TASK: Where a line of the material contains the string "scene", copy that line.

DATASET SECTION:
------------------------

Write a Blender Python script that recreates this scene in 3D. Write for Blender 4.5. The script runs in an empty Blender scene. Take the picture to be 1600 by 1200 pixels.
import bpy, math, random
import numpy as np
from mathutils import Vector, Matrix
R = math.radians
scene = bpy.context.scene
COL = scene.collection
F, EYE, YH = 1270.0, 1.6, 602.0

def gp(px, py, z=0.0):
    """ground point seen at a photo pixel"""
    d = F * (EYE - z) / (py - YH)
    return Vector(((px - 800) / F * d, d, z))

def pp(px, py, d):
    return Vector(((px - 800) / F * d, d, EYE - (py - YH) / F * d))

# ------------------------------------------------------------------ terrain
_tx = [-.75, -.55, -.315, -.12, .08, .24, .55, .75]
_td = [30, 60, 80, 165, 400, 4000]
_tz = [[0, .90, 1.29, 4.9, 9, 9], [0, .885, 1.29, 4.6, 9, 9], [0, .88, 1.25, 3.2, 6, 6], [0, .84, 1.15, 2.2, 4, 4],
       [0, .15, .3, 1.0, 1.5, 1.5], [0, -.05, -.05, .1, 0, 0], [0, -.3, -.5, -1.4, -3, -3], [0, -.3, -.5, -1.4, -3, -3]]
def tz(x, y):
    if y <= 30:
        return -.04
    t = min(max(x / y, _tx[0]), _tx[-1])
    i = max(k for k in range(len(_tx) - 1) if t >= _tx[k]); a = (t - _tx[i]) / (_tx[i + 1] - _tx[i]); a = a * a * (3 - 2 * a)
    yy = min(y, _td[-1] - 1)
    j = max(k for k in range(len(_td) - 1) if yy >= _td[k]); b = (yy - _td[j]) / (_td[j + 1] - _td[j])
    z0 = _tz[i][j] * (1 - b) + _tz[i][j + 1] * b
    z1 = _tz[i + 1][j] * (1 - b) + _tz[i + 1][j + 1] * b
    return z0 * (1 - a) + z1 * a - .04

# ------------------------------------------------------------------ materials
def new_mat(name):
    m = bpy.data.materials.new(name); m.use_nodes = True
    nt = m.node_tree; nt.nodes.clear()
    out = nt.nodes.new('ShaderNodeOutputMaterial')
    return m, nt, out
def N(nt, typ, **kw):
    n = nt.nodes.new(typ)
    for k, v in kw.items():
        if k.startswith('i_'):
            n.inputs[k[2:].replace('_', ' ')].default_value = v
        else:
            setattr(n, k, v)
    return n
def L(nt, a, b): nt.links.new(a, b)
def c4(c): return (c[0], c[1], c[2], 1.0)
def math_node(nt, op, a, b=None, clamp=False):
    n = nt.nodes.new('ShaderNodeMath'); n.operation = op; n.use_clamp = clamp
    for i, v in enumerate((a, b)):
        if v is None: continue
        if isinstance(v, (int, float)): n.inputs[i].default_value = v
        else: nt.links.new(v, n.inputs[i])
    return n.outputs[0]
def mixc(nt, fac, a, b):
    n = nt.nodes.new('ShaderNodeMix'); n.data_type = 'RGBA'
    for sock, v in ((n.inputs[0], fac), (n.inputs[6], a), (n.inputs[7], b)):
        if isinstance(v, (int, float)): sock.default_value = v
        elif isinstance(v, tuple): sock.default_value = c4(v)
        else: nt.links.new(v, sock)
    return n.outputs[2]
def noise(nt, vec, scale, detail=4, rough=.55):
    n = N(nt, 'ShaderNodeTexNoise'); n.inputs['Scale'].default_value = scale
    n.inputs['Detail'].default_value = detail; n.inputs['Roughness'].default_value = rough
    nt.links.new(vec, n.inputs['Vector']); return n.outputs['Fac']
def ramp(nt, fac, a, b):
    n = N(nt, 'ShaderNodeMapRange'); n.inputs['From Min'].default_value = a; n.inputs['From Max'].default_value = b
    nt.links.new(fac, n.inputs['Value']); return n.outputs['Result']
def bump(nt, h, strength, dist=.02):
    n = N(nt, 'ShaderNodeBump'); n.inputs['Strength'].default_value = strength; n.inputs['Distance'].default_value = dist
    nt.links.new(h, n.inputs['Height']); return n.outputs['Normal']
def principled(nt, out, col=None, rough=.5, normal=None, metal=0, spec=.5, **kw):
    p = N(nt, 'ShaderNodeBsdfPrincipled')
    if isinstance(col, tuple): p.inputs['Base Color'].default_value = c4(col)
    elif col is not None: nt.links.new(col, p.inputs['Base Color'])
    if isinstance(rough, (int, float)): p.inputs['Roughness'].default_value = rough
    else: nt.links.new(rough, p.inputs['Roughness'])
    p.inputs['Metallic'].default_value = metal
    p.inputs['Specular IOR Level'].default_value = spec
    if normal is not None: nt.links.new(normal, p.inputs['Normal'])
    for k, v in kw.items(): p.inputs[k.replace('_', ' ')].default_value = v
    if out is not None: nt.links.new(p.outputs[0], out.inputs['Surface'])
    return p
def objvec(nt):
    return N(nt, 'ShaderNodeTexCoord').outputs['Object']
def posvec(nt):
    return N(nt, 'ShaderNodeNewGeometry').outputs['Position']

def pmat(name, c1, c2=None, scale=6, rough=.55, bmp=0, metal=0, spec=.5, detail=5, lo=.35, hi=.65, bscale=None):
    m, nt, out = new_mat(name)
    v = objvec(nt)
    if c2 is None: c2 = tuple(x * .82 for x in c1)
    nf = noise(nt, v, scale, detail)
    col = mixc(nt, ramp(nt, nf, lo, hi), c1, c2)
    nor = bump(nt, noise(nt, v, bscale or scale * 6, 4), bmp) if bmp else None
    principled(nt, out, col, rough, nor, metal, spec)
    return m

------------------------

RESPONSE TO THIS TASK:
Write a Blender Python script that recreates this scene in 3D. Write for Blender 4.5. The script runs in an empty Blender scene. Take the picture to be 1600 by 1200 pixels.
scene = bpy.context.scene
COL = scene.collection